**The task:**
Stop after the line containing "round coat rack')": print each line exactly from the first line of the listing up to that point.

**Data extract:**
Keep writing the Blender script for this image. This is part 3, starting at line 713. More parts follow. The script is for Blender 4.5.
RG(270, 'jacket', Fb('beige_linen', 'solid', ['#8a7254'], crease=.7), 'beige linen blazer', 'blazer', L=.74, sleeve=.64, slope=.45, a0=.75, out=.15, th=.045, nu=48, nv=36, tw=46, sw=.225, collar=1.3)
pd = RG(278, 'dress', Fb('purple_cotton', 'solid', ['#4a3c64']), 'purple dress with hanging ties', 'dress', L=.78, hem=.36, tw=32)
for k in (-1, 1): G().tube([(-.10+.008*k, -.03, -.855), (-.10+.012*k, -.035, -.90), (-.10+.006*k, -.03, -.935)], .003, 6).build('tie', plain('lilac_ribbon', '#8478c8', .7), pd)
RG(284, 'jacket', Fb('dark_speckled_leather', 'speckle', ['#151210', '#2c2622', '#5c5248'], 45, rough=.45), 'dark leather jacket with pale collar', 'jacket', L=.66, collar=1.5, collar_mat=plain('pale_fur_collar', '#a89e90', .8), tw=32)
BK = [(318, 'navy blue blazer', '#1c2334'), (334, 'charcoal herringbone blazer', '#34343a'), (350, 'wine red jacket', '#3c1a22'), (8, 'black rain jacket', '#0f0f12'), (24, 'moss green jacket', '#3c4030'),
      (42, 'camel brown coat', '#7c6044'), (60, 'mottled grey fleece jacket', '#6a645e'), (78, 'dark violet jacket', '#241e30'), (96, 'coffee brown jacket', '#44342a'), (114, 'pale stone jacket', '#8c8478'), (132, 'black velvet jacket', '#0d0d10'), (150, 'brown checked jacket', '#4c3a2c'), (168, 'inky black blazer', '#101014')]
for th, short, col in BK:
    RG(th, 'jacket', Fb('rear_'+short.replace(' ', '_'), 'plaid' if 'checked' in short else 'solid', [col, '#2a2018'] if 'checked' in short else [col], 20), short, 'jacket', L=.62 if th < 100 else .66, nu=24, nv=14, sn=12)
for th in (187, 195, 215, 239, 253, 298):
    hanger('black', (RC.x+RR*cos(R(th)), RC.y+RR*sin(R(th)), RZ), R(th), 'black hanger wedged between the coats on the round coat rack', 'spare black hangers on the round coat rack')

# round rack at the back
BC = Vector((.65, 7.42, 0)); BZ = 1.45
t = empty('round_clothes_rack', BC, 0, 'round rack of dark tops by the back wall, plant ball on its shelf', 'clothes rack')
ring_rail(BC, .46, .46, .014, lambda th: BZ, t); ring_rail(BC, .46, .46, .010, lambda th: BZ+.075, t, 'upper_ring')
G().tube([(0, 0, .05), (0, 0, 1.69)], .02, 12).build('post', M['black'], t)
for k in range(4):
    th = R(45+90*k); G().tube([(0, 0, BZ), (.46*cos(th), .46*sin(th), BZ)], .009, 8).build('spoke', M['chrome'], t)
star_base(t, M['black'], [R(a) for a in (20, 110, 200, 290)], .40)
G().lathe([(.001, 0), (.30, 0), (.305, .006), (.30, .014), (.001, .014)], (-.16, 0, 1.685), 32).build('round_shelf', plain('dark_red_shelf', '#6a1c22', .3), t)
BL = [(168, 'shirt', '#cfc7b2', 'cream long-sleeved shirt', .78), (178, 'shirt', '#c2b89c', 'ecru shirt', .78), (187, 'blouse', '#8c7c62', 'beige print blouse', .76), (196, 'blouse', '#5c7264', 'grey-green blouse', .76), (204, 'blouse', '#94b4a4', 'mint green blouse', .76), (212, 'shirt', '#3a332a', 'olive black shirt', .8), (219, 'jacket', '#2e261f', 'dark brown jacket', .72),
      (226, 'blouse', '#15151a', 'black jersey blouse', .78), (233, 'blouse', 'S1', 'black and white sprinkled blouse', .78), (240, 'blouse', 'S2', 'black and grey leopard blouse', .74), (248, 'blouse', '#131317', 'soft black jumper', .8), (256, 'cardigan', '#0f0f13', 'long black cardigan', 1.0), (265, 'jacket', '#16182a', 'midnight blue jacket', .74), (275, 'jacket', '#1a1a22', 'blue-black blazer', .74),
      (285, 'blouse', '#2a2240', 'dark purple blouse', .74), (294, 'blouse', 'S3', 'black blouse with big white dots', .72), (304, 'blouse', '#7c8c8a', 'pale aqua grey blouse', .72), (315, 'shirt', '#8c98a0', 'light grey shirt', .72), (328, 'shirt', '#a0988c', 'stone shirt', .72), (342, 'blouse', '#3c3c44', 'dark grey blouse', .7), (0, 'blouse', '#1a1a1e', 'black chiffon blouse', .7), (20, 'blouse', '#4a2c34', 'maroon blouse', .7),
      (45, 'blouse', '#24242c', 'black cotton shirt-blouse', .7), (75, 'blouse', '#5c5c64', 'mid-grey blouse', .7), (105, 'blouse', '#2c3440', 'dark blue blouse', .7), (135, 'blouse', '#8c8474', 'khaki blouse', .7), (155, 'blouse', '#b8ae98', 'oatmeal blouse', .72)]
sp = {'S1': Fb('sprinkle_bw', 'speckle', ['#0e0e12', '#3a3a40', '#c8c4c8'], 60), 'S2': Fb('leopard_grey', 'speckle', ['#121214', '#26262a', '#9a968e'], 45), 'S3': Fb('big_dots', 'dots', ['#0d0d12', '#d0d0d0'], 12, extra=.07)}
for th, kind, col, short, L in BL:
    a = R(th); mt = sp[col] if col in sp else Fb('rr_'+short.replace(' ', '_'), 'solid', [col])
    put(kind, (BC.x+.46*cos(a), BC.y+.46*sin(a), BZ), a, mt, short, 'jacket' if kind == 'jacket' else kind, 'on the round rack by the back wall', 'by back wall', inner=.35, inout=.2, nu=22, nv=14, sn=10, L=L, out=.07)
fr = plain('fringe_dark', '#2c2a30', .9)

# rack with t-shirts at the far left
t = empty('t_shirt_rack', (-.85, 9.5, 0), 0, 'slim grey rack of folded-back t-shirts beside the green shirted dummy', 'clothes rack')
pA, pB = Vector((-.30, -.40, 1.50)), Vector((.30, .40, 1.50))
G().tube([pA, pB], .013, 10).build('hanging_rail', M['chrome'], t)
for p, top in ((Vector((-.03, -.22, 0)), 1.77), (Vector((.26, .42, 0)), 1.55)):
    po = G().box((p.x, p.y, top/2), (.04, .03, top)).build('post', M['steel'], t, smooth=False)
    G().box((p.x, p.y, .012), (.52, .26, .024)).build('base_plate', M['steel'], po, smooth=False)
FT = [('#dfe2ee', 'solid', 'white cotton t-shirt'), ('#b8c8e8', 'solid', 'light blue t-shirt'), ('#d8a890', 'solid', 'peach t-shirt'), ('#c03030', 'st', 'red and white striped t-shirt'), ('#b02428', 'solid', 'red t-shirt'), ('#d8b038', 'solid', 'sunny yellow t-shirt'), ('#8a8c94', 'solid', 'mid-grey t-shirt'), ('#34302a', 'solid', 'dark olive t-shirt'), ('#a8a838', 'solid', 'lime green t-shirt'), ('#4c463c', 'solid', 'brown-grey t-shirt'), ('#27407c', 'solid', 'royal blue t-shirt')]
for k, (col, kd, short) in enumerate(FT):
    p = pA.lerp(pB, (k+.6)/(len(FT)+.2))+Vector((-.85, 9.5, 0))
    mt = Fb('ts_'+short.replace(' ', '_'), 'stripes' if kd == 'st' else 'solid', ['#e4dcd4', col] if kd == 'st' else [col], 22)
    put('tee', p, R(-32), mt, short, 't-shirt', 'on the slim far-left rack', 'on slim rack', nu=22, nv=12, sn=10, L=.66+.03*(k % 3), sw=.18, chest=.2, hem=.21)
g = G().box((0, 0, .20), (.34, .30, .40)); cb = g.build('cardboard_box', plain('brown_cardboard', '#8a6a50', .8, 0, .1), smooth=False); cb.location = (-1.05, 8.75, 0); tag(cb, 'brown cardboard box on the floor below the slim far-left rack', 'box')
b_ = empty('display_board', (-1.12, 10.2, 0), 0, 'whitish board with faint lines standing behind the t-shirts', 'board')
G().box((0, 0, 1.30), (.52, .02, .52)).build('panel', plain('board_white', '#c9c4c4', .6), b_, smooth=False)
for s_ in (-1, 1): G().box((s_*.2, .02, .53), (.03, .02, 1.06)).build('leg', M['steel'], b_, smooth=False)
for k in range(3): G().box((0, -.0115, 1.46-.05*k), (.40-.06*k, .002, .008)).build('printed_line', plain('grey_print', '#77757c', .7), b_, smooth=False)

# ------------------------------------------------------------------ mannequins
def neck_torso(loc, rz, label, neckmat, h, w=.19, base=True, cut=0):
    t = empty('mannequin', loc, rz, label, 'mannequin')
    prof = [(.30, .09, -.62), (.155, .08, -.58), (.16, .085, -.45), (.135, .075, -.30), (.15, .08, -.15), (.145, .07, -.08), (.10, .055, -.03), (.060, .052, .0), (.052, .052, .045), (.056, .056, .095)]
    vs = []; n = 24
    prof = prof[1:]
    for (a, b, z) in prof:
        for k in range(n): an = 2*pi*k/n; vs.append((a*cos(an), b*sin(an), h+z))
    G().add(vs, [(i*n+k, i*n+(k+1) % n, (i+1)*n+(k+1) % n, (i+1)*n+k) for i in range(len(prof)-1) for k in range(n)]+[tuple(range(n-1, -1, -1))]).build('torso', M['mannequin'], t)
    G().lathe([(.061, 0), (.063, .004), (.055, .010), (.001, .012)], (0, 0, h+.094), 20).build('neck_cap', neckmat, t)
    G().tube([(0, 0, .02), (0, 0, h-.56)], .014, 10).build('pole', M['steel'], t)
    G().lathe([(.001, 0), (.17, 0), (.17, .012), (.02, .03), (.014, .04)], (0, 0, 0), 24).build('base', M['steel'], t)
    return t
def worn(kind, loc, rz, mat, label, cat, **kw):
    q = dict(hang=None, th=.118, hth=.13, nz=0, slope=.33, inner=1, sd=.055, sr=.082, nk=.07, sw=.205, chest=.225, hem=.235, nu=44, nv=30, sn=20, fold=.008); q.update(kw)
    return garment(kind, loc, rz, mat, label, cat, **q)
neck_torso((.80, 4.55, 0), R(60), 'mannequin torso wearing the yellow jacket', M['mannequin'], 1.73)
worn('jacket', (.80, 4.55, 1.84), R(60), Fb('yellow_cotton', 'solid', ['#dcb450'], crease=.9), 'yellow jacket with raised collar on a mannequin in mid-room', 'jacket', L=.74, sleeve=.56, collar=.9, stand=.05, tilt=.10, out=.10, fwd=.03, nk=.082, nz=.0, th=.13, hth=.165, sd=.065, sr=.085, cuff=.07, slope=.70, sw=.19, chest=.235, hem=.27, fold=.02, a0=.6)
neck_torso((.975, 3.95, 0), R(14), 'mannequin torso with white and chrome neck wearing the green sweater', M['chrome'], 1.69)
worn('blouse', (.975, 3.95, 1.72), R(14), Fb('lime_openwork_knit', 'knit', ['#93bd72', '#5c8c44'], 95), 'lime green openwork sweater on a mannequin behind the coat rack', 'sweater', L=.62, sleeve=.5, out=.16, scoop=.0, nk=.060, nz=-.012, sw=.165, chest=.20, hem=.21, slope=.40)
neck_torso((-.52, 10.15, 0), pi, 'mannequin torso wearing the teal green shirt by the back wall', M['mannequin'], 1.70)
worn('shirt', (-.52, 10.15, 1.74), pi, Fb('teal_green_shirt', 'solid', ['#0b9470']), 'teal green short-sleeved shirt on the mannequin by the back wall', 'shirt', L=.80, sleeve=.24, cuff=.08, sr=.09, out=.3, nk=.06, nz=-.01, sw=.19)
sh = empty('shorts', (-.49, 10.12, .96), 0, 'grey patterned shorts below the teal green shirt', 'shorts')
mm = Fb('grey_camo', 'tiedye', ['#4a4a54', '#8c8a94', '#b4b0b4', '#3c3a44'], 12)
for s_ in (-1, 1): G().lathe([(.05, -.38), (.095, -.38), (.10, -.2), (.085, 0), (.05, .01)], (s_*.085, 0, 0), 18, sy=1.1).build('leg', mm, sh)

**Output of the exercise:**
Keep writing the Blender script for this image. This is part 3, starting at line 713. More parts follow. The script is for Blender 4.5.
RG(270, 'jacket', Fb('beige_linen', 'solid', ['#8a7254'], crease=.7), 'beige linen blazer', 'blazer', L=.74, sleeve=.64, slope=.45, a0=.75, out=.15, th=.045, nu=48, nv=36, tw=46, sw=.225, collar=1.3)
pd = RG(278, 'dress', Fb('purple_cotton', 'solid', ['#4a3c64']), 'purple dress with hanging ties', 'dress', L=.78, hem=.36, tw=32)
for k in (-1, 1): G().tube([(-.10+.008*k, -.03, -.855), (-.10+.012*k, -.035, -.90), (-.10+.006*k, -.03, -.935)], .003, 6).build('tie', plain('lilac_ribbon', '#8478c8', .7), pd)
RG(284, 'jacket', Fb('dark_speckled_leather', 'speckle', ['#151210', '#2c2622', '#5c5248'], 45, rough=.45), 'dark leather jacket with pale collar', 'jacket', L=.66, collar=1.5, collar_mat=plain('pale_fur_collar', '#a89e90', .8), tw=32)
BK = [(318, 'navy blue blazer', '#1c2334'), (334, 'charcoal herringbone blazer', '#34343a'), (350, 'wine red jacket', '#3c1a22'), (8, 'black rain jacket', '#0f0f12'), (24, 'moss green jacket', '#3c4030'),
      (42, 'camel brown coat', '#7c6044'), (60, 'mottled grey fleece jacket', '#6a645e'), (78, 'dark violet jacket', '#241e30'), (96, 'coffee brown jacket', '#44342a'), (114, 'pale stone jacket', '#8c8478'), (132, 'black velvet jacket', '#0d0d10'), (150, 'brown checked jacket', '#4c3a2c'), (168, 'inky black blazer', '#101014')]
for th, short, col in BK:
    RG(th, 'jacket', Fb('rear_'+short.replace(' ', '_'), 'plaid' if 'checked' in short else 'solid', [col, '#2a2018'] if 'checked' in short else [col], 20), short, 'jacket', L=.62 if th < 100 else .66, nu=24, nv=14, sn=12)
for th in (187, 195, 215, 239, 253, 298):
    hanger('black', (RC.x+RR*cos(R(th)), RC.y+RR*sin(R(th)), RZ), R(th), 'black hanger wedged between the coats on the round coat rack', 'spare black hangers on the round coat rack')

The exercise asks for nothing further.